EXERCISE INSTRUCTIONS
Only the lines from the line with "for s in (-1, 1): MB().box((s*w/2" through the line with "MB().box((-w/2 - .03, -d/2" should be copied, exactly as they appear, with both ends kept.

** Begin **

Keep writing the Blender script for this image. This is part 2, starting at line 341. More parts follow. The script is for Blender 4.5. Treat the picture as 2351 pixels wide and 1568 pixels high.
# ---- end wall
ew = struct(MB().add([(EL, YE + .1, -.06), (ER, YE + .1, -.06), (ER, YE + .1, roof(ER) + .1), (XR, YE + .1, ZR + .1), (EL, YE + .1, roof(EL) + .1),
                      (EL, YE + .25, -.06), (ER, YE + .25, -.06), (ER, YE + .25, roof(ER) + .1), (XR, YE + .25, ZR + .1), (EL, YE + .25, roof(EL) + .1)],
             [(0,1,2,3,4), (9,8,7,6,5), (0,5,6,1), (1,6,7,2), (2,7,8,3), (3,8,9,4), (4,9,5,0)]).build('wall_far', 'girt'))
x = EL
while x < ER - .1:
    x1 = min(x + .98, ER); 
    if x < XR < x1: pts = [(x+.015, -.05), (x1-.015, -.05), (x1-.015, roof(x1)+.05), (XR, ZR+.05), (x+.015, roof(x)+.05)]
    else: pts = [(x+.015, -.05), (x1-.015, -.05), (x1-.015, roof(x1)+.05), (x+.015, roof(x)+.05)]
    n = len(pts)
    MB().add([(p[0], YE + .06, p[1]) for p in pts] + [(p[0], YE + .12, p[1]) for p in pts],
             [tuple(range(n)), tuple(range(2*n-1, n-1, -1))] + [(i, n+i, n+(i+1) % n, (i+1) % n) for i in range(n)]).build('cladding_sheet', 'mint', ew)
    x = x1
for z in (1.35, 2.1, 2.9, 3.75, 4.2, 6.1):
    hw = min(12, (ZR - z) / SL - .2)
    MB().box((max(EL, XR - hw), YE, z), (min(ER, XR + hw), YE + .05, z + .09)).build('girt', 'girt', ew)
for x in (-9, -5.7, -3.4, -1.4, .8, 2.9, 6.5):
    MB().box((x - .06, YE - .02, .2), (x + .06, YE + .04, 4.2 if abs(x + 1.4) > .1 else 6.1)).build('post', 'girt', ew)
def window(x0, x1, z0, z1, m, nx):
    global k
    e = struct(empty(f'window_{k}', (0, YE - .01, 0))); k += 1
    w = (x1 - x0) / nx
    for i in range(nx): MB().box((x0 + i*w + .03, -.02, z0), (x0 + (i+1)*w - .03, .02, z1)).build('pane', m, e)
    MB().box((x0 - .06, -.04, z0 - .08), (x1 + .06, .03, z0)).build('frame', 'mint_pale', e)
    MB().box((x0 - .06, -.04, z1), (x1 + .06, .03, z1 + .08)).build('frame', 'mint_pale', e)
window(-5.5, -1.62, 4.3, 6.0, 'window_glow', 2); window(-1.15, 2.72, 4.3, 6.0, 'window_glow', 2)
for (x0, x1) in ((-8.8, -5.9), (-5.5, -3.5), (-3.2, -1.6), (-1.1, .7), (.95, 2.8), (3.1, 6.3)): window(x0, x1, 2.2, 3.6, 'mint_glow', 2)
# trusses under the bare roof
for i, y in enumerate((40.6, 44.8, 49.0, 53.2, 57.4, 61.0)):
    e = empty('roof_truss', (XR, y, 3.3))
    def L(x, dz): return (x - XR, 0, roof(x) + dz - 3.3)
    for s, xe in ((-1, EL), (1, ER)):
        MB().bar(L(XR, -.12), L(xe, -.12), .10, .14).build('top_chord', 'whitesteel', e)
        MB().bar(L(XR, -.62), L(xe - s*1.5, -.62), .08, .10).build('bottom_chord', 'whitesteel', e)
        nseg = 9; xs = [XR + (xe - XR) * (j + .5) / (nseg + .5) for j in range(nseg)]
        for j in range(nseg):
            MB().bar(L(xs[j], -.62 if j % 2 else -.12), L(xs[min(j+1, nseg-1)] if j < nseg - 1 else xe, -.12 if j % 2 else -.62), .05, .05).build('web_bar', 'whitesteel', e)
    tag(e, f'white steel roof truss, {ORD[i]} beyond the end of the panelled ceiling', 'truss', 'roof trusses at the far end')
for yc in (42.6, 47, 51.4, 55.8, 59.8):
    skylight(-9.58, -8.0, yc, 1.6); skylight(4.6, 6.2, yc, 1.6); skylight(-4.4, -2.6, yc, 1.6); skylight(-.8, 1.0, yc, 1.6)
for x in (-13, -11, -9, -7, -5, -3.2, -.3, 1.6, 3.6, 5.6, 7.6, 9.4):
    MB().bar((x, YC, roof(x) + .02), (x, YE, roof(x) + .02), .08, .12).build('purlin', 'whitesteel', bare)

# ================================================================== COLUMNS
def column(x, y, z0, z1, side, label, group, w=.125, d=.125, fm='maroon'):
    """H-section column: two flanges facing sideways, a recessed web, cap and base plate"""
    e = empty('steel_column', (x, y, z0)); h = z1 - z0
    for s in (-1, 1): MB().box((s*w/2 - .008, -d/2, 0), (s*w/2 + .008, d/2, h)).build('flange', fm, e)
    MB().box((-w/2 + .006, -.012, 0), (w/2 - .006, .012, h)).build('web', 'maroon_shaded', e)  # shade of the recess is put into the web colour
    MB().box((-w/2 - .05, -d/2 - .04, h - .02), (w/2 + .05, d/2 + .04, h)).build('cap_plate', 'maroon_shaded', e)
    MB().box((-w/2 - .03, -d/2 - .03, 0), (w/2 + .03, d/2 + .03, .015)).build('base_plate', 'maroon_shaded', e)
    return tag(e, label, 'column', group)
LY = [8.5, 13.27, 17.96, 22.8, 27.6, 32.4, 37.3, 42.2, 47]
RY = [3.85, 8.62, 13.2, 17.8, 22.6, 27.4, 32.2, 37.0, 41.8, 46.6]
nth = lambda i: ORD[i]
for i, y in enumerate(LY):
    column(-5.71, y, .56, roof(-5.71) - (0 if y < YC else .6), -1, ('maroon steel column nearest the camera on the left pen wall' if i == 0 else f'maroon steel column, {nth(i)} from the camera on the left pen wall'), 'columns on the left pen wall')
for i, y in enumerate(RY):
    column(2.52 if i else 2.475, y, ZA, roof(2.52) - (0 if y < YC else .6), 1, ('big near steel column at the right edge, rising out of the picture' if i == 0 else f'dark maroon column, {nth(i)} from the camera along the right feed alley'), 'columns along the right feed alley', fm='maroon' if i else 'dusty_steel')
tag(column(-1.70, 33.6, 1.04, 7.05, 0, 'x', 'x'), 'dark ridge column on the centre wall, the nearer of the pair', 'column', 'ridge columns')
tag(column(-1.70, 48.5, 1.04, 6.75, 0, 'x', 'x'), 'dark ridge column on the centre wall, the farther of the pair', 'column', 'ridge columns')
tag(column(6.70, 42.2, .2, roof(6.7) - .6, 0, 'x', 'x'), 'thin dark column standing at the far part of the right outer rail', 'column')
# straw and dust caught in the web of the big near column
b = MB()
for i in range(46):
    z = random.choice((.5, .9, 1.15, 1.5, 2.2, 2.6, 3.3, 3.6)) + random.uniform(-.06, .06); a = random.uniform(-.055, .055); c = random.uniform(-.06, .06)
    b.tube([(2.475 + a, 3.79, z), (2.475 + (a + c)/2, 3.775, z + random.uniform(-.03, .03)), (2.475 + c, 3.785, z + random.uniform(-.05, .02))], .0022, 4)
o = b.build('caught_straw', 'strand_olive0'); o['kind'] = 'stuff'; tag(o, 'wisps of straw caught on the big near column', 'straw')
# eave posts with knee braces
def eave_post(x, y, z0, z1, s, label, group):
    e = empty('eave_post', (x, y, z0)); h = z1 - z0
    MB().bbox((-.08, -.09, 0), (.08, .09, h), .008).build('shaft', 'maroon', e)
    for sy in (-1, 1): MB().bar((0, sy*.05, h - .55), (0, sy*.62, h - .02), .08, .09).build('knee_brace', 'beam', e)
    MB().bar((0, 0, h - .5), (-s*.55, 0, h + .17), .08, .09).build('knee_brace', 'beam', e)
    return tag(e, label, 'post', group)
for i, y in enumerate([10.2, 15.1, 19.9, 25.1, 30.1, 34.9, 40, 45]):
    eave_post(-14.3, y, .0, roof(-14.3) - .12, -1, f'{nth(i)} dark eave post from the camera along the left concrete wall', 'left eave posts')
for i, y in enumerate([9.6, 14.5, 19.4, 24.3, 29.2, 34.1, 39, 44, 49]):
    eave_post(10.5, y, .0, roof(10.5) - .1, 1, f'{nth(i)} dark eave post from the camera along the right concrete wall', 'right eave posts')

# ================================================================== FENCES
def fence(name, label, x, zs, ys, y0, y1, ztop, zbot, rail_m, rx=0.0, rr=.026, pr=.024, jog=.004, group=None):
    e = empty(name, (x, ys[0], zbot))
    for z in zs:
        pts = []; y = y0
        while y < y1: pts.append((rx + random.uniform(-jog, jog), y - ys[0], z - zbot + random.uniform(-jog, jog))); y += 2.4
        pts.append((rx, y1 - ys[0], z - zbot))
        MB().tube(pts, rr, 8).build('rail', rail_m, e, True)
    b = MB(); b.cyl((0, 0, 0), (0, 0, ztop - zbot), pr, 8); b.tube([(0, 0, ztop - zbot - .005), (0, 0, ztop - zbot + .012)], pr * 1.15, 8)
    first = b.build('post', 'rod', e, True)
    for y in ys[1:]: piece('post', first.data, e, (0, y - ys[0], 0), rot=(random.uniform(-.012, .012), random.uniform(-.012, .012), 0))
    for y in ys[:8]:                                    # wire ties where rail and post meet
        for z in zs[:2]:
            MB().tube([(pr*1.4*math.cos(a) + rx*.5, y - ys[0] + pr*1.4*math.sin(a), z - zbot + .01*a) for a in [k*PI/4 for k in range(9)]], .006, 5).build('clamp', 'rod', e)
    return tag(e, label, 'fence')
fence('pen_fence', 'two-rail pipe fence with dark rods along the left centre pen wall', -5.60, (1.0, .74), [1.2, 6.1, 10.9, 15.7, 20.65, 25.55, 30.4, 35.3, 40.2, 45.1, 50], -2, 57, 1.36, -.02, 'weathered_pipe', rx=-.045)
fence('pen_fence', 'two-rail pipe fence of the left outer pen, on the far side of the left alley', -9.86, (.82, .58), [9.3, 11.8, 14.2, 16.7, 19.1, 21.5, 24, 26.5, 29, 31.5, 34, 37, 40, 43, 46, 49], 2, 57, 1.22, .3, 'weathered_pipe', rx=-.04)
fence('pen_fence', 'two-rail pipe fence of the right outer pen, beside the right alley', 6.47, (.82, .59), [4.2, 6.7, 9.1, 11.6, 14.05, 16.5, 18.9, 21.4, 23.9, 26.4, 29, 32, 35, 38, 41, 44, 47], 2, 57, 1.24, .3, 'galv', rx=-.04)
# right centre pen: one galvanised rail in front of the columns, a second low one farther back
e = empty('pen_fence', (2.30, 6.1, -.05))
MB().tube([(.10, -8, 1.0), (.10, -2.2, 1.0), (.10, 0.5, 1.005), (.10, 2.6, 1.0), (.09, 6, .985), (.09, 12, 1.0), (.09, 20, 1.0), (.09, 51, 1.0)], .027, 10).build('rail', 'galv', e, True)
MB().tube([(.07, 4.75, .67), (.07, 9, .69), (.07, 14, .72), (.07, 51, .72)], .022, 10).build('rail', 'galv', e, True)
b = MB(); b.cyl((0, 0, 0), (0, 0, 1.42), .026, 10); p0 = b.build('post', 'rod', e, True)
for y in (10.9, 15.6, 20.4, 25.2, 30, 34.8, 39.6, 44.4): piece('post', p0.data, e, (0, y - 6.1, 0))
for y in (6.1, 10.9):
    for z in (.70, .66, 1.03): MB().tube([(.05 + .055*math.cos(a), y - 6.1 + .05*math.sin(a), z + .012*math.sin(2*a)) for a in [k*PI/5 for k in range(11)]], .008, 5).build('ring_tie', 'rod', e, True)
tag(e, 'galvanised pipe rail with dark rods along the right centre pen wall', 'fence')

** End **

CORRECT OUTPUT
    for s in (-1, 1): MB().box((s*w/2 - .008, -d/2, 0), (s*w/2 + .008, d/2, h)).build('flange', fm, e)
    MB().box((-w/2 + .006, -.012, 0), (w/2 - .006, .012, h)).build('web', 'maroon_shaded', e)  # shade of the recess is put into the web colour
    MB().box((-w/2 - .05, -d/2 - .04, h - .02), (w/2 + .05, d/2 + .04, h)).build('cap_plate', 'maroon_shaded', e)
    MB().box((-w/2 - .03, -d/2 - .03, 0), (w/2 + .03, d/2 + .03, .015)).build('base_plate', 'maroon_shaded', e)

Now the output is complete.